On the plane to Washington, Blair's spokesman said the prime minister saw a "new era" for the peace process. "There is a moment and that moment is to send a signal to the region we are serious about" peace in the Middle East, he told journalists on board the flight.
"If the world sees President Bush and the prime minister saying they are very serious on this issue and we are committed to it, that helps," the spokesman said.
Peace and environment a priority
For the past year and a half, Blair has pledged to make the revival of the peace process a personal priority. He has also tried to persuade Bush to do more to combat global warming since Washington rejected the Kyoto protocol.
With recent British military casualties in Iraq helping to make the war there more unpopular than ever at home, according to one opinion poll this week, Blair's close ties to Bush are causing him problems ahead of a likely British election next year. However, in an interview shortly before his departure Thursday, Blair stressed that this was merely "part of my job".

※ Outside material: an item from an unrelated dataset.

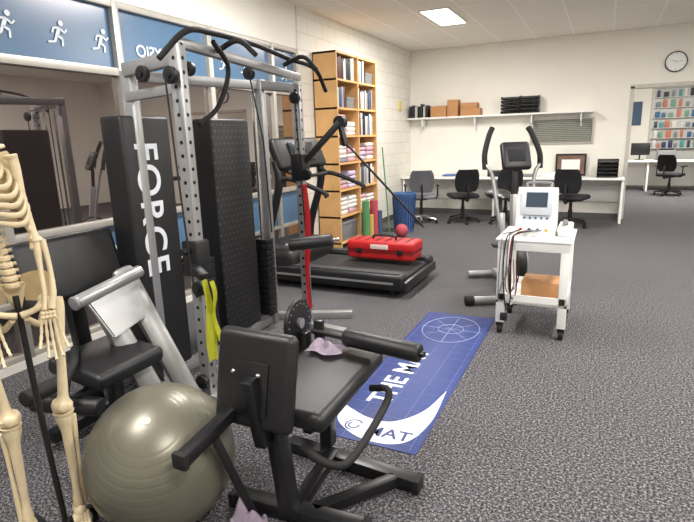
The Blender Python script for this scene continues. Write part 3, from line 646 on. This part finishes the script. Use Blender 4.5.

"The relationship between Britain and the US is fantastically important," Blair said in an interview with the GMTV television program. "You know, I think there always is, and always should be, a situation in which the British prime minister and the American president get on well together. I regard it as part of my job."
Nonetheless, analysts are skeptical about whether Blair could return to London bearing anything tangible which might assuage his critics. John Kampfner, a Blair biographer and political journalist, said that although Bush had always "politely heard" Blair's case, he generally did little.
Dividends for London?
While the Americans understood that Blair's unflinching loyalty to Bush on Iraq had "brought no dividends and only political flak", they also had to put their own support for Israel into the balance, Kampfner said. "Whatever (Blair) might bring home may only be wafer-thin."
Rosemary Hollis, head of the Middle East Program at the Royal Institute of International Affairs think tank in London, said Blair would be satisfied to achieve any "reinvigorated process" pointing towards a two-state peace. "But I suspect they're not going to go into any details on exactly what that means on the map," she warned.
She said the United States and Israel would have to do much more this time to support a "moderate" like Mahmud Abbas, known as Abu Mazen, the former prime minister who brokered a truce with radical Palestinian factions but failed to win much in return from the Israelis.
"If Blair had any sense, he will be talking about what it is exactly that they will get from the Israelis to make the Palestinian situation more viable," she said.